The latest commitment is meant to add more data capacity to parts of the world where the fast growth of data usage has constrained existing networks.

"With today's announcement, AT&T is making good on its commitment to provide companies with the network-driven capabilities and applications they need to successfully compete in a difficult economic environment," said Ron Spears, president and CEO of AT&T Business Solutions.

AT&T stock was down 2.37 percent to $23.01 in mid-day trading Monday.

Investing for the Future

AT&T's announcement comes just a few weeks after semiconductor giant Intel said it would invest $7 billion in its manufacturing facilities even as the year-long U.S. recession appears to be worsening.

"The reality is that, like Intel demonstrated earlier this month, the companies that can afford it are using this down market to position themselves for when the recovery occurs," said Rob Enderle, principal analyst at the Enderle Group.

In AT&T's case, voice traffic is falling off, so the nation's No. 2 telecommunications company needs to position itself for emerging opportunities in data services, he told the E-Commerce Times.

"They're investing in their own future," Enderle said. "They're showing they have a lot of confidence that they're going to be around.
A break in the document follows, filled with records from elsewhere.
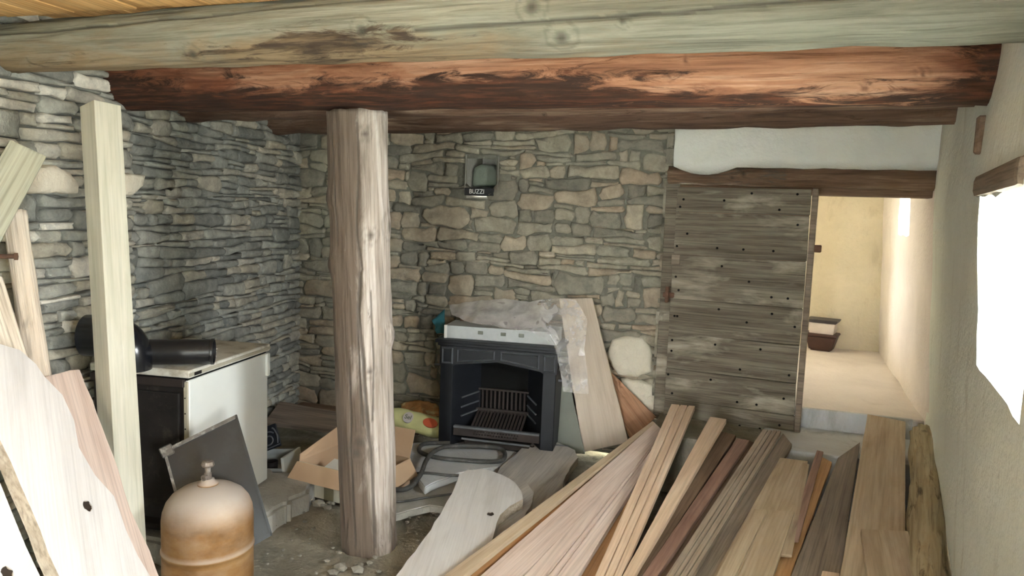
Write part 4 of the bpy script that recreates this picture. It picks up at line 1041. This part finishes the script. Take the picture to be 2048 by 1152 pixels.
# ------------------------------------------------------------------ slabs and hose on the floor before the fireplace
U = V((0, 0, 1))
board('flat_stone', [(800, 905), (812, 888), (850, 884), (905, 880), (970, 884), (1040, 893), (1066, 905), (1040, 925), (985, 935), (920, 945), (880, 960), (850, 975), (830, 945)], V((0, 0, .075)), U, .043, 'concrete', 'pale flat stone slab on the floor before the fireplace', 'stone slab', jit=.006, step=.05, seed=6, bev=.006)
board('flat_stone', [(760, 955), (790, 938), (850, 950), (900, 965), (940, 950), (985, 975), (940, 1020), (860, 1010), (780, 1030)], V((0, 0, .03)), U, .04, 'flag', 'greyer flat stone slab between the round post and the pale slab', 'stone slab', jit=.006, step=.05, seed=7, bev=.006)
hp = [(786, 979), (819, 975), (841, 949), (852, 922), (867, 904), (894, 893), (950, 892), (996, 896), (1010, 908), (1000, 922), (950, 922), (880, 916), (846, 907), (838, 897), (852, 887), (900, 886)]
hzv = [.05, .07, .09, .10, .11, .10, .085, .075, .07, .07, .07, .066, .066, .066, .066, .066]
pts = [at(px, py, z=z + .022) for (px, py), z in zip(hp, hzv)]
pts = [at(740, 968, z=.02)] + pts
o = link('rubber_hose', tube(smooth_path(pts, 7), .0125, 12), 'hose', smooth=True); tag(o, 'dark grey rubber hose looped over the slabs before the fireplace', 'hose')
hp2 = [(740, 1003), (800, 1003), (860, 994), (920, 986), (990, 979)]
o = link('thin_cable', tube(smooth_path([at(px, py, z=.045) for px, py in hp2], 6), .006, 8), 'hose', smooth=True); tag(o, 'thin dark cable on the floor right of the round post', 'cable')
hp3 = [(790, 957), (812, 950), (850, 946), (890, 950), (918, 951)]
o = link('thin_cable', tube(smooth_path([at(px, py, z=.082) for px, py in hp3], 6), .008, 8), 'hose', smooth=True); tag(o, 'dark cable crossing the floor slabs beneath the looped hose', 'cable')
# grey live-edge slabs on the floor
sn = V((.0, -.07, 1)).normalized()
board('live_edge_slab', [(1062, 878), (1108, 882), (1150, 900), (1156, 915), (1140, 935), (1128, 960), (1122, 990), (1085, 1010), (1040, 1060), (960, 1130), (900, 1120), (985, 960), (1000, 935), (1030, 910), (1050, 890)], V((-1.05, 4.0, .10)), sn, .045, 'grey_slab', 'grey live-edge slab lying on the floor right before the fireplace', 'slab', jit=.004, step=.05, seed=8, sides='bark_edge', holes=[(1064, 893, .016)])
sp = V((-1.1, 3.5, .165)); sn2 = V((.02, -.10, 1)).normalized()
board('live_edge_slab', [(918, 950), (935, 940), (972, 938), (1005, 950), (1030, 965), (1044, 985), (1046, 998), (1020, 1012), (1000, 1030), (990, 1060), (978, 1100), (972, 1150), (985, 1260), (900, 1400), (600, 1400), (792, 1152), (850, 1075), (880, 1030), (905, 985)], sp, sn2, .05, 'white_slab', 'bleached live-edge slab with a knot hole lying across the foreground floor', 'slab', jit=.004, step=.05, seed=9, sides='bark_edge', holes=[(981, 1028, .0165)])
board('live_edge_slab', [(1020, 955), (1052, 962), (1068, 985), (1065, 1005), (1048, 1035), (1010, 1065), (985, 1090), (975, 1130), (930, 1150), (950, 1000)], sp - V((0, 0, .055)), sn2, .04, 'grey_slab', 'grey slab showing from under the bleached slab at its right edge', 'slab', jit=.004, step=.05, seed=10, sides='bark_edge')

# ------------------------------------------------------------------ pile of planks
SL = .20; pn = V((0, -SL, 1)).normalized(); zb0 = .372
def pk(label, fl, fr, nr_, nl, lay, mat, gr=(), t=.026, name='plank', jit=.0012, seed=0, ext=None, tilt=0):
    p = V((0, 3.9, zb0 + lay)); c = (hit(*nl, p, pn) + hit(*nr_, p, pn)) / 2
    e = max(0, (c.z - .03 - lay) / (SL / math.sqrt(1 + SL * SL))) if ext is None else ext
    return board(name, [fl, fr, nr_, nl], p, pn, t, mat, label, 'plank', 'planks piled on the floor', e, jit, .0015, grooves=gr, seed=seed, step=.1)
pk('narrow tan plank at the left edge of the pile, next to the bleached slab', (1305, 842), (1311, 846), (976, 1112), (967, 1092), 0.0, 'w_tan')
pk('shaded brown plank low between the left tan plank and a wide pinkish one', (1311, 847), (1317, 853), (962, 1146), (972, 1112), -.03, 'w_orange')
pk('wide pinkish plank, second from the left edge of the pile', (1310, 846), (1327, 862), (1044, 1152), (962, 1150), .0, 'w_pink')
pk('pinkish grooved plank right of the dark joint, left of the tongued board', (1322, 862), (1334, 866), (1156, 1152), (1048, 1152), 0.0, 'w_pink', gr=(.42, .58))
pk('orange-brown plank sunk in shade beneath the double-grooved board', (1336, 862), (1352, 864), (1205, 1152), (1158, 1152), -.032, 'w_orange')
pk('bright pale board with two grooves lying on top, its far end against the door', (1343, 808), (1390, 812), (1243, 1152), (1190, 1152), .052, 'w_pale', gr=(.36, .70))
pk('pale pinkish board crossing close beside the bright double-grooved board', (1420, 833), (1453, 838), (1268, 1152), (1245, 1152), .052, 'w_pale')
pk('dark brown rough plank right of the pale boards', (1440, 862), (1472, 870), (1286, 1152), (1262, 1152), -.006, 'w_brown')
pk('reddish brown plank beside the dark rough one', (1474, 876), (1500, 880), (1314, 1152), (1284, 1152), .006, 'w_red')
pk('deep brown narrow strip added as the dark gap left of the grey grooved board', (1500, 882), (1508, 884), (1340, 1152), (1312, 1152), -.03, 'w_brown')  # dark brown strip put in to give the dark gap between boards
pk('grey-brown board with three fine grooves in the middle of the pile', (1526, 858), (1562, 862), (1384, 1152), (1332, 1152), .03, 'w_grey', gr=(.3, .52, .8))
pk('dark greyish plank between the grey grooved board and a wide tan board', (1566, 866), (1584, 888), (1432, 1152), (1384, 1152), -.0, 'w_dgrey')
pk('wide tan board with a chipped far end below the door edge', (1560, 915), (1616, 922), (1542, 1152), (1426, 1152), .03, 'w_tan')
pk('shorter tan grooved board lying on the wide tan board', (1508, 1018), (1589, 1023), (1546, 1152), (1432, 1152), .055, 'w_tan', gr=(.36,))
pk('narrow orange-brown plank right of the tan boards', (1634, 908), (1664, 924), (1580, 1152), (1543, 1152), .008, 'w_orange')
pk('dark grey plank with a pointed splintered far end', (1676, 915), (1720, 884), (1680, 1152), (1582, 1152), .0, 'w_dgrey')
pk('broad tan board against the step, second from the mossy log', (1735, 828), (1811, 843), (1810, 1152), (1680, 1152), .065, 'w_tan')
pk('short tan board lying on the broad one at the lower right', (1722, 1057), (1816, 1062), (1842, 1152), (1735, 1152), .092, 'w_tan')
pk('stub of pale board at the bottom edge between dark grey and broad tan boards', (1645, 1141), (1679, 1146), (1676, 1165), (1640, 1160), .028, 'w_pale', ext=.3)
# thin splinters of planks standing out at the step
for i, (a, b) in enumerate((((1640, 900), (1622, 940)), ((1612, 925), (1600, 960)))):
    pk(('slim reddish lath poking up before the pale step', 'thin tan lath beside the chipped wide board')[i], (a[0] - 6, a[1]), (a[0] + 7, a[1] + 3), (b[0] + 9, b[1] + 20), (b[0] - 8, b[1] + 20), .044, 'w_red' if i == 0 else 'w_tan', t=.012, ext=.5)
p = V((0, 3.9, zb0 + .045)); a = hit(1851, 872, p, pn); b = hit(1856, 1152, p, pn); b = b + (b - a) * .35
o = log('mossy_log', a, b, .066, .075, 'mossy', 18, 36, .02, [(.1, 1.7, .03, .008)], rough=.02, bark=lambda t, a: .16, stain=lambda t, a: .15, lump=.05)
tag(o, 'rough mossy split log lying between the plank pile and the right wall', 'log')
# loose rubble and dust on the floor
bm = bmesh.new(); r = random.Random(12)
for k in range(110):
    q = at(r.uniform(520, 960), r.uniform(990, 1150), z=.0) if k < 90 else at(r.uniform(540, 700), r.uniform(985, 1010), z=0)
    if (q - V((-1.535, 2.83, 0))).length < .16: continue
    s_ = r.uniform(.004, .016) if k % 9 else r.uniform(.02, .035); rr_ = bmesh.ops.create_icosphere(bm, subdivisions=1, radius=s_)
    for v in rr_['verts']: v.co = V((v.co.x * r.uniform(.8, 1.4), v.co.y * r.uniform(.8, 1.2), v.co.z * .55)) + q
o = link('floor_rubble', bm, 'grit'); o['kind'] = 'stuff'; tag(o, 'small stones and grit strewn on the earth floor around the round post', 'rubble')

# ------------------------------------------------------------------ daylight
w = bpy.data.worlds.new('sky'); bpy.context.scene.world = w; w.use_nodes = True; nt = w.node_tree
bg = nt.nodes['Background']; tc = nt.nodes.new('ShaderNodeTexCoord'); sx = nt.nodes.new('ShaderNodeSeparateXYZ'); rp_ = nt.nodes.new('ShaderNodeValToRGB')
mr = nt.nodes.new('ShaderNodeMapRange'); mr.inputs[1].default_value = -1; mr.inputs[2].default_value = 1
nt.links.new(tc.outputs['Generated'], sx.inputs[0]); nt.links.new(sx.outputs[2], mr.inputs[0]); nt.links.new(mr.outputs[0], rp_.inputs[0])
e = rp_.color_ramp.elements; e[0].position = .40; e[0].color = (.80, .82, .74, 1); e[1].position = .56; e[1].color = (.94, .975, 1, 1)
nt.links.new(rp_.outputs[0], bg.inputs[0]); bg.inputs[1].default_value = 54.0
def portal(name, c, x, y, sx_, sy_):
    l = bpy.data.lights.new(name, 'AREA'); l.shape = 'RECTANGLE'; l.size = sx_; l.size_y = sy_; l.cycles.is_portal = True
    o = bpy.data.objects.new(name, l); C.objects.link(o); z = V(x).cross(V(y)).normalized()
    mm = Matrix((V(x).normalized(), V(y).normalized(), z)).transposed().to_4x4(); mm.translation = V(c); o.matrix_world = mm
for b, nm in ((W1o, 'window_light'), (W2o, 'window_light')):
    c = rw((b[0] + b[1]) / 2, (b[2] + b[3]) / 2, -.47); portal(nm, c, rdir, (0, 0, 1), b[1] - b[0] + .1, b[3] - b[2] + .1)
portal('slit_light', (PX(5.5) + .44, 5.5, 1.7), (0, 1, 0), (0, 0, 1), .5, .6)
portal('added_passage_light', (-1.06, 5.725, 1.26), (0, -1, 0), (0, 0, 1), .35, .42)  # daylight through the added passage window
portal('doorway_light', (-.585, -1.72, .88), (-1, 0, 0), (0, 0, 1), .32, 1.8)
vs = bpy.context.scene.view_settings; vs.view_transform = 'Standard'; vs.look = 'None'; vs.gamma = 1; vs.exposure = 1.15; vs.use_curve_mapping = False
bpy.context.scene.cycles.max_bounces = 10; bpy.context.scene.cycles.diffuse_bounces = 6
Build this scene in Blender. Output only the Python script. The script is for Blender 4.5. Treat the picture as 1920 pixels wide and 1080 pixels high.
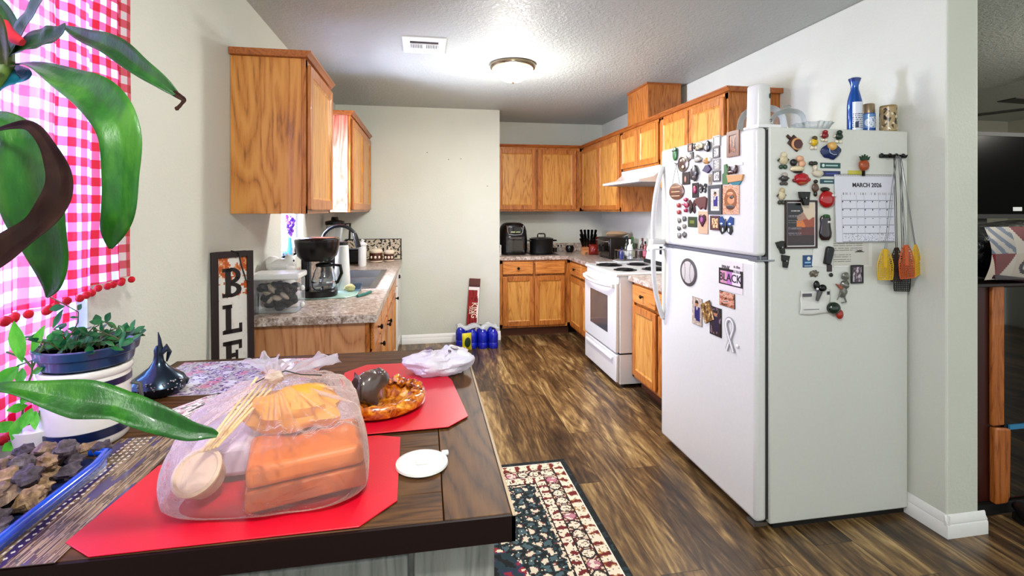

You like to see that kind of confidence in a market like this."

Increasing Capacity in Asia

The worldwide expansion of AT&T's network will focus particularly on Asian markets such as China, India, the Philippines, Thailand and Malaysia. In North America, Mexico and Puerto Rico will also see increased network capacity.

Data traffic is expected to spike in places like Asia and India, because many corporations today are outsourcing various resources to those markets, Enderle said.

"The growth rate in data usage in Asia and India has put a huge amount of stress on the networks there," he said.

In much the same vein, data traffic is expected to increase dramatically in Puerto Rico and Mexico due to the relatively low cost of labor in those countries, which, like India, makes them attractive places for outsourcing, Enderle said.